Poorly designed linear levels can feel cramped and confined, or like they’re railroading a player along a narrow, claustrophobic path. One of the easiest and most effective ways to add depth to a linear design to litter it with side areas, secret chambers, and hidden collectibles.

These sorts of diversions also increase the likelihood of players spending additional time in your level, appreciating the assets you painstakingly created instead of blasting past them en route to the next set piece or firefight. And secrets add a sense of exploration and discovery to a genre that’s more prominently about combat.

3) Levels designed to complement mechanics

“Strafe is a Roguelike, and from day one we wanted to create a repayable and randomized experience,” says Glunt. “But I knew that purely procedural levels would never feel good.

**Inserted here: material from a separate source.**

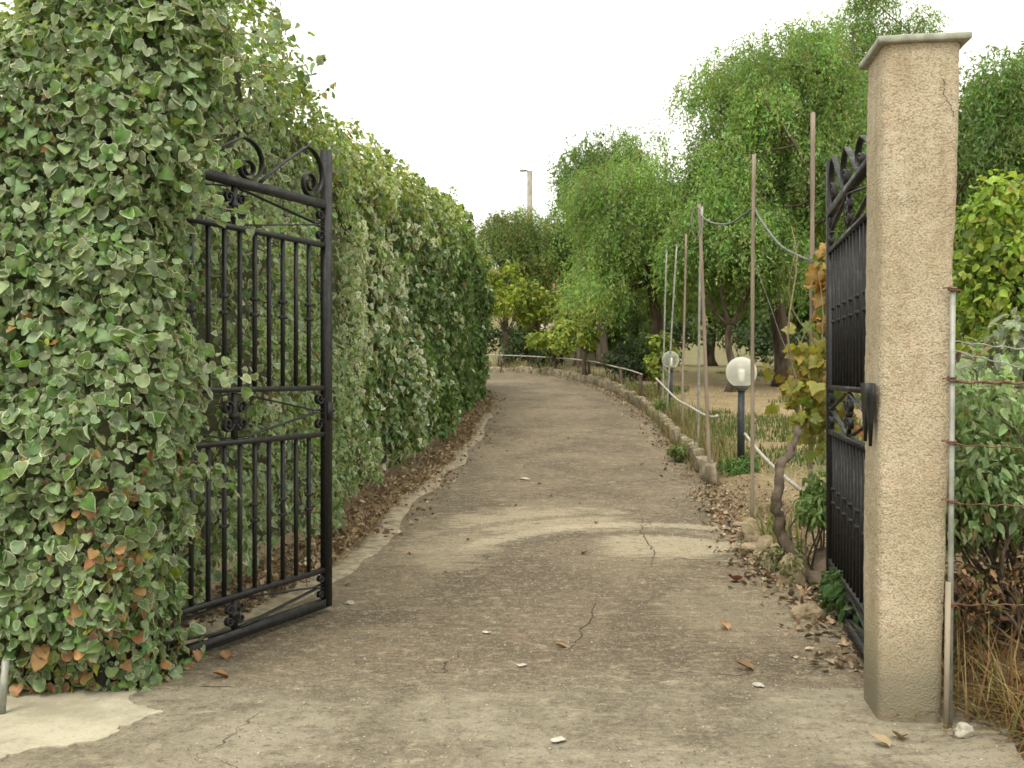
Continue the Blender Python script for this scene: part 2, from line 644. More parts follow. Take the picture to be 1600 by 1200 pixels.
RHOMB_V = np.array([[0, 0, 0], [.5, .45, .06], [0, 1, 0], [-.5, .45, .06]], float)


def frames(nrm, tip, roll=None):
    n = unit(nrm)
    t = unit(tip - n * np.sum(tip * n, -1, keepdims=True))
    b = np.cross(t, n)
    return np.stack([b, t, n], -1)


def leaf_arrays(tpl, pos, R, scale, cin, crim):
    TV, TF, rim = tpl
    N = len(pos)
    W = np.repeat(TV[None], N, 0)
    W[..., 2] += .05 * RNG.standard_normal((N, len(TV)))
    W[..., 0] *= RNG.uniform(.8, 1.12, (N, 1))
    V = np.einsum('nij,nvj->nvi', R, W) * np.asarray(scale)[:, None, None] + pos[:, None, :]
    C = cin[:, None, :] * (1 - rim)[None, :, None] + crim[:, None, :] * rim[None, :, None]
    C = np.clip(C * (1 + .17 * RNG.standard_normal((N, len(TV), 1))), .003, .95)
    off = (np.arange(N) * len(TV))[:, None, None]
    Fs = [(f[None] + off).reshape(-1, f.shape[1]) for f in TF]
    return V.reshape(-1, 3), Fs, C.reshape(-1, 3)


def leaves_object(thing, tpl, pos, R, scale, cin, crim, mat, part_mask=None, part_name="leaf", stuff_name="foliage", nvar=20, lo_mask=None):
    """leaves picked out one by one become parts; the remaining ones one part of kind stuff"""
    N = len(pos)
    tpls = tpl if isinstance(tpl, list) else [tpl]
    which = RNG.integers(0, len(tpls), N)
    if part_mask is None:
        part_mask = np.zeros(N, bool)
    rest = ~part_mask
    if rest.any():
        mb = MB()
        if lo_mask is not None:
            which = np.where(lo_mask & rest, len(tpls), which)
            tpls = tpls + [HEART_LO]
        for q, tp in enumerate(tpls):
            m = rest & (which == q)
            if not m.any():
                continue
            V, Fs, C = leaf_arrays(tp, pos[m], R[m], scale[m], cin[m], crim[m])
            mb.add(V, Fs, C)
        o = mb.build(stuff_name, mat, thing, True)
        tag(o, kind='stuff')
    ids = np.where(part_mask)[0]
    if len(ids):
        pick = ids[RNG.permutation(len(ids))[:nvar]]
        mes = []
        for i in pick:
            V, Fs, C = leaf_arrays(tpls[which[i]], np.zeros((1, 3)), np.eye(3)[None], np.ones(1), cin[i:i + 1], crim[i:i + 1])
            mes.append(mesh_np(part_name, V, Fs, C, mat, True))
        base = np.array(wloc(thing))
        pc = cin[pick]
        for i in ids:
            k = int(np.argmin(np.sum((pc - cin[i]) ** 2, 1) + 1e-5 * RNG.random(len(pick))))
            o = bpy.data.objects.new(part_name, mes[k])
            COL.objects.link(o)
            o.parent = thing
            m = np.eye(4)
            m[:3, :3] = R[i] * scale[i]
            m[:3, 3] = pos[i] - base
            o.matrix_local = Matrix(m.tolist())


def in_view(P, margin=0.0):
    u = P[:, 0] / P[:, 1]
    v = (P[:, 2] - 1.5) / P[:, 1]
    return (P[:, 1] > 1) & (np.abs(u) < .5145 - margin) & (v < .376 - margin) & (v > -.395 + margin)


def pick_parts(P, N, scale, front, k):
    """the k leaves that show largest: in view, facing out, outermost"""
    d = np.linalg.norm(P - np.array([0, 0, 1.5]), axis=1)
    s = scale / d * (.75 + .5 * RNG.random(len(P)))
    face = np.sum(unit(np.array([0, 0, 1.5]) - P) * unit(N), 1)
    s = np.where(in_view(P) & front & (face > .25), s, 0)
    ids = np.argsort(-s)[:k]
    m = np.zeros(len(P), bool)
    m[ids[s[ids] > 0]] = True
    return m


def jcol(base, n, j=.25, hue=.12):
    base = np.array(base)
    k = 1 + j * (RNG.random((n, 1)) * 2 - 1)
    h = 1 + hue * (RNG.random((n, 3)) * 2 - 1)
    return np.clip(base * k * h, .003, .95)


# ------------------------------------------------------------------ terrain
_gy = np.array([-1000, 8, 10, 12, 14, 16, 18, 22, 28, 34, 37, 40, 60, 80, 140, 1000.])
_gz = np.array([0, 0, .015, .06, .13, .23, .36, .64, 1.06, 1.48, 1.62, 1.70, 1.95, 4.2, 13.0, 30.0])
_gd = np.linspace(-20, 120, 1401)
_gs = np.interp(_gd, _gy, _gz)
_gs = np.convolve(np.pad(_gs, 15, mode='edge'), np.ones(31) / 31, 'valid')


def g(y):
    y = np.asarray(y, float)
    return np.where(y < 120, np.interp(y, _gd, _gs), np.interp(y, _gy, _gz))


def dense(pts, step):
    P = np.array(pts, float)
    d = np.concatenate([[0], np.cumsum(np.linalg.norm(np.diff(P, axis=0), axis=1))])
    n = max(2, int(d[-1] / step))
    s = np.linspace(0, d[-1], n * 4)
    Q = np.stack([np.interp(s, d, P[:, k]) for k in range(P.shape[1])], 1)
    w = 9
    ker = np.hanning(w + 2)[1:-1]
    ker /= ker.sum()
    Qp = np.concatenate([np.repeat(Q[:1], w // 2, 0), Q, np.repeat(Q[-1:], w // 2, 0)])
    Q = np.stack([np.convolve(Qp[:, k], ker, 'valid') for k in range(P.shape[1])], 1)
    return Q[np.linspace(0, len(Q) - 1, n).astype(int)]


ROAD_L = np.array([(-2.3, 4.76), (-1.82, 5.6), (-1.36, 7.3), (-1.22, 10.8), (-.95, 14), (-.67, 17.3), (-.5, 22), (-.5, 26), (-.9, 29), (-2, 31.2), (-4, 32.5), (-8, 33.5), (-16, 34)])
ROAD_R = np.array([(1.95, 4.76), (2.0, 5.6), (2.08, 7.3), (2.3, 10.8), (2.5, 13.5), (2.72, 17.3), (2.9, 22), (2.65, 27.5), (2.2, 31), (1.2, 34), (-.8, 35.9), (-5, 37.2), (-16, 38)])


def resample(P, n):
    k = np.linspace(0, len(P) - 1, n)
    x = np.arange(len(P))
    # catmull-rom
    i = np.clip(np.floor(k).astype(int), 0, len(P) - 2)
    t = (k - i)[:, None]
    p0, p1, p2, p3 = P[np.maximum(i - 1, 0)], P[i], P[i + 1], P[np.minimum(i + 2, len(P) - 1)]
    return .5 * ((2 * p1) + (-p0 + p2) * t + (2 * p0 - 5 * p1 + 4 * p2 - p3) * t ** 2 + (-p0 + 3 * p1 - 3 * p2 + p3) * t ** 3)


NR = 300
RL, RR = resample(ROAD_L, NR), resample(ROAD_R, NR)
POLY = np.concatenate([RL, RR[::-1]])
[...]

The levels need a sense of flow and verticality, They need to have cool secrets and a variety of paths for combat to play out in. So I took inspiration from elements of Spelunky’s approach to generation.”

“When designing the bank of modules for Strafe, we created a range of rooms that would play like small multiplayer maps, and we connected them via nodes instead of designing on a grid. This allowed the levels to take interesting shapes and feel more unique.”

Handcrafting the modular pieces of the procedurally generated levels allowed Glunt to create specific context for each area, making them feel bespoke and distinct. It also allowed his team to shape each encounter in specific ways, and ensure that there was an appropriate verticality to areas that made them feel more open and expansive than corridors or boxy rooms.

It let them control the flow of combat and gameplay in specific ways and allow enemy encounters to unfold in specific ways (for instance, introducing groups of enemies to a fight in staggered waves, or stringing them out according to the player’s progress). It also allowed the developers to build rooms to surprise or ambush players in ways procedural generation couldn’t accommodate.

4) The enemy puzzle

One of the most most fundamental and oft-imitated building blocks of those ‘90s shooters was how enemy encounters were structured like combat puzzles. Just think of Quake’s gremlins and fiends and zombies. And Quake’s bosses, like Armagon, or Shub-Niggurath, or High Priest, or, or … now I want to go play Quake. 

Dealing with each situation necessitated a series of decisions about which weapons you’d deploy, how and where you’d maneuver, and when you’d trigger certain opponents, always striving to maintain a manageable number of alert enemies. And most importantly, it involved being able to quickly and accurately assess an enemy’s abilities, movement speed/patterns, and threat level.

“We subscribed to the thought that each enemy should be designed with purpose, to fill a hole in the gameplay,” says Glunt. “Enemies follow a distinct and predictable set of rules that the player can learn and then use against them.We have enemies that make you watch your back, attack at close range, attack from a distance. Enemies that can stomp you from above or switch between 2 behaviors. The pairing of these enemies creates a variety of different combat scenarios that are fun to interact with.”

5) Great doesn’t mean perfect

Glunt says that one of the most important lessons he took from a study of those early shooters, and from seeing peers and fans react to Strafe as it came together, was that imitating them too closely was risky, and straying too far from the template they established was risky.

At the same time, it was clear that it would be impossible to please everyone, particularly an audience as demanding as classic FPS fans. The team had to accept that it was impossible to please everyone, or make the perfect old school shooter that each player saw in their mind’s eye.

“There are a small group of players that get very upset that we have the audacity to try something new with the classic shooter formula,” says Glunt. “And there’s another group that doesn’t know the genre well enough to know what’s different. We love those games with so much passion that we spent our youth modding them, and made a game that’s an homage to them. But those games weren’t perfect. Even if we can’t improve on them, even if we bring nothing to the table, we all need to realize that no game is perfect. There is always something that someone can critique, even our beloved classic shooters.”

In the end, it’s about establishing a vision and standing by it.  “I don’t think you should ever put something in your game without having a strong reason it should be there,” he says, “even if no one else gets why.”